参照:https://www.tokyo-np.co.jp/article/tokyo/list/201902/CK2019021502000130.html

③実績
清原氏は三鷹市長を16年間務めてきました。三鷹市は清原市長の就任以来、「サステナブル(持続可能な)都市ランキング全国1位」「インテリジェント・コミュニティ・オブ・ザ・イヤー(情報都市づくり世界第一位)」「毎日・地方自治大賞」「e-都市ランキング2009年全国第3位」などなど、国内外の数多くの賞を受賞してきました。しかし、注目すべきなのは、これらの受賞が1期目から3期目、つまり、河村氏が副市長だった期間に集中しており、河村氏が去った後の4期目では目立った実績を残していないのです。
これをどう解釈すればいいのでしょうか…。三鷹市がすでに十分発展したからなのか、それとも後で述べるように、多選の弊害が表れているのか。この点は有権者が自らの目で判断する必要があるでしょう。
一方の河村氏は、現職ではないため市長としての実績はありませんが、市役所職員としては様々な実績をあげてきました。

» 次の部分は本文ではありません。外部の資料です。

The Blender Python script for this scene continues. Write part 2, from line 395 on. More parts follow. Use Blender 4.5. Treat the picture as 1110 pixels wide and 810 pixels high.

ジブリ美術館の誘致、「太宰治賞」復活の交渉責任者、街づくりに関する懸賞論文で最優秀賞を獲得、などなど、一市役所職員としては驚くほどの実績が並んでいます。

④多選の弊害?
北朝鮮を例に挙げるまでもなく、一般的に、人は長い間高いポストに居続けると、専制化・独裁化する傾向にあります。地方自治体の首長は、行政の人事権や毎年の予算を決める決定権、土地利用の許認可権等を一手に握る、非常に強い権限を持つポストです。首長が多選の結果独裁化することで、人事の停滞や側近政治により職員の士気が低下し、癒着による腐敗も起きやすくなるとされています。
では、三鷹市にはこの弊害が見られないのでしょうか。上記の表彰に関してもそうですが、三鷹市がここ数年で国の各種補助金や特区制度などを利用した先進事業に積極的に取り組む姿勢を見せていません。このような、最近の清原市長に見られる、新しいことを積極的に行わない態度には、多選ゆえのおごり・緩みが出ていると言えるかもしれません。
河村氏は、清原氏が進める市庁舎の建て替え事業は必要なく、税金の無駄遣いだと指摘しています。河村氏の指摘が正しいとすれば、このような意思決定がなされる背景にも多選があるのかもしれません。

⑤ネット戦略
両者ともにホームページとツイッターを利用して発信を行っている点では、60代の候補者の割にはネットに親和的で好感が持てます。ただし、河村氏のアカウントはフォロワー156人、清原氏のアカウントに至ってはフォロワー28人と、十分な情報発信ができているとは言い難い状況です(4月13日現在)。ホームページの使い方にも差があり、清原氏のホームページ(https://www.kiyohara-keiko.org/)は文章中心で内容量が多いのに対し、河村氏のホームページ(https://kawamuratakashi.jp/)はイラスト中心で見やすくまとめられている印象です。

⑥最後に
ここまで、三鷹市長候補の二人について徹底的に比較してきました。まとめるならば、「継続・安定・現状維持の清原か、改革・成長の河村か」という印象を受けました。
三鷹市民の皆さん!4月21日は投票に行き、これからの三鷹を委ねる相手をしっかり自分の手で選びましょう!